(Source excerpt)

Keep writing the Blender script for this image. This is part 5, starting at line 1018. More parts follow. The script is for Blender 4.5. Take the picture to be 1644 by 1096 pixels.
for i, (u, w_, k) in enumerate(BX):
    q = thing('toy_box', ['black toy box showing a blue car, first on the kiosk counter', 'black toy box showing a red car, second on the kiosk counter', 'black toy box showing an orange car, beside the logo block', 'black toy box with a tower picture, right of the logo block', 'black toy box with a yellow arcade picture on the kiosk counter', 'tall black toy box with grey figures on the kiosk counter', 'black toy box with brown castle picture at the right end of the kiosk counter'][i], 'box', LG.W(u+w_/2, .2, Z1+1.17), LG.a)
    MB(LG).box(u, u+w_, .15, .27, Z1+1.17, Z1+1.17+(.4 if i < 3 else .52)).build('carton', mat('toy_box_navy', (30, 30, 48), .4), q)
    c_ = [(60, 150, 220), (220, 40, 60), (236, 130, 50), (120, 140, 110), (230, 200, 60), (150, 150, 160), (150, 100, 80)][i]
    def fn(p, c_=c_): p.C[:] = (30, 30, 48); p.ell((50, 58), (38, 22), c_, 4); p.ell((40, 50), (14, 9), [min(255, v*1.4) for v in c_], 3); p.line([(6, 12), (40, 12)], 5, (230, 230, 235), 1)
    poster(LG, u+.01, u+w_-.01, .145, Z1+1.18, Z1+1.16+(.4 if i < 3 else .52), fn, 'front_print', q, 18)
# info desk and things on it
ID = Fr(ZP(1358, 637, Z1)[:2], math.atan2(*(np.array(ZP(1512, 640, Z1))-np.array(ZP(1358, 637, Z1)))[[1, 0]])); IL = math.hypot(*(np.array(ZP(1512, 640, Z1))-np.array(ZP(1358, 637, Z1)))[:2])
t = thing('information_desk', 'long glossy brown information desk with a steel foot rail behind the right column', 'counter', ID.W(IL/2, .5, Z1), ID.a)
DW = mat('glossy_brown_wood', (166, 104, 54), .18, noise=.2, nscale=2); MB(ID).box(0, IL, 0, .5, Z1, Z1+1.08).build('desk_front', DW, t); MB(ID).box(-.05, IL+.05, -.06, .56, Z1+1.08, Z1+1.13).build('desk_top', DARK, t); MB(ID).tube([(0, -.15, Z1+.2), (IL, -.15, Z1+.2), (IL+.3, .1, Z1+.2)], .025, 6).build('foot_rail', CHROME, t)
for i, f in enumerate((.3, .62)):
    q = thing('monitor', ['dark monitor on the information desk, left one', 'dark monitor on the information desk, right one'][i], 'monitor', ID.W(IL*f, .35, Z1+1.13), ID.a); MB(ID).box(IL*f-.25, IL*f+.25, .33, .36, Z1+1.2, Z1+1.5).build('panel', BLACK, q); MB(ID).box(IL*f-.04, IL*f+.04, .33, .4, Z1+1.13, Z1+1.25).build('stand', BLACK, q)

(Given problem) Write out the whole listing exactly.

(Task output)
Keep writing the Blender script for this image. This is part 5, starting at line 1018. More parts follow. The script is for Blender 4.5. Take the picture to be 1644 by 1096 pixels.
for i, (u, w_, k) in enumerate(BX):
    q = thing('toy_box', ['black toy box showing a blue car, first on the kiosk counter', 'black toy box showing a red car, second on the kiosk counter', 'black toy box showing an orange car, beside the logo block', 'black toy box with a tower picture, right of the logo block', 'black toy box with a yellow arcade picture on the kiosk counter', 'tall black toy box with grey figures on the kiosk counter', 'black toy box with brown castle picture at the right end of the kiosk counter'][i], 'box', LG.W(u+w_/2, .2, Z1+1.17), LG.a)
    MB(LG).box(u, u+w_, .15, .27, Z1+1.17, Z1+1.17+(.4 if i < 3 else .52)).build('carton', mat('toy_box_navy', (30, 30, 48), .4), q)
    c_ = [(60, 150, 220), (220, 40, 60), (236, 130, 50), (120, 140, 110), (230, 200, 60), (150, 150, 160), (150, 100, 80)][i]
    def fn(p, c_=c_): p.C[:] = (30, 30, 48); p.ell((50, 58), (38, 22), c_, 4); p.ell((40, 50), (14, 9), [min(255, v*1.4) for v in c_], 3); p.line([(6, 12), (40, 12)], 5, (230, 230, 235), 1)
    poster(LG, u+.01, u+w_-.01, .145, Z1+1.18, Z1+1.16+(.4 if i < 3 else .52), fn, 'front_print', q, 18)
# info desk and things on it
ID = Fr(ZP(1358, 637, Z1)[:2], math.atan2(*(np.array(ZP(1512, 640, Z1))-np.array(ZP(1358, 637, Z1)))[[1, 0]])); IL = math.hypot(*(np.array(ZP(1512, 640, Z1))-np.array(ZP(1358, 637, Z1)))[:2])
t = thing('information_desk', 'long glossy brown information desk with a steel foot rail behind the right column', 'counter', ID.W(IL/2, .5, Z1), ID.a)
DW = mat('glossy_brown_wood', (166, 104, 54), .18, noise=.2, nscale=2); MB(ID).box(0, IL, 0, .5, Z1, Z1+1.08).build('desk_front', DW, t); MB(ID).box(-.05, IL+.05, -.06, .56, Z1+1.08, Z1+1.13).build('desk_top', DARK, t); MB(ID).tube([(0, -.15, Z1+.2), (IL, -.15, Z1+.2), (IL+.3, .1, Z1+.2)], .025, 6).build('foot_rail', CHROME, t)
for i, f in enumerate((.3, .62)):
    q = thing('monitor', ['dark monitor on the information desk, left one', 'dark monitor on the information desk, right one'][i], 'monitor', ID.W(IL*f, .35, Z1+1.13), ID.a); MB(ID).box(IL*f-.25, IL*f+.25, .33, .36, Z1+1.2, Z1+1.5).build('panel', BLACK, q); MB(ID).box(IL*f-.04, IL*f+.04, .33, .4, Z1+1.13, Z1+1.25).build('stand', BLACK, q)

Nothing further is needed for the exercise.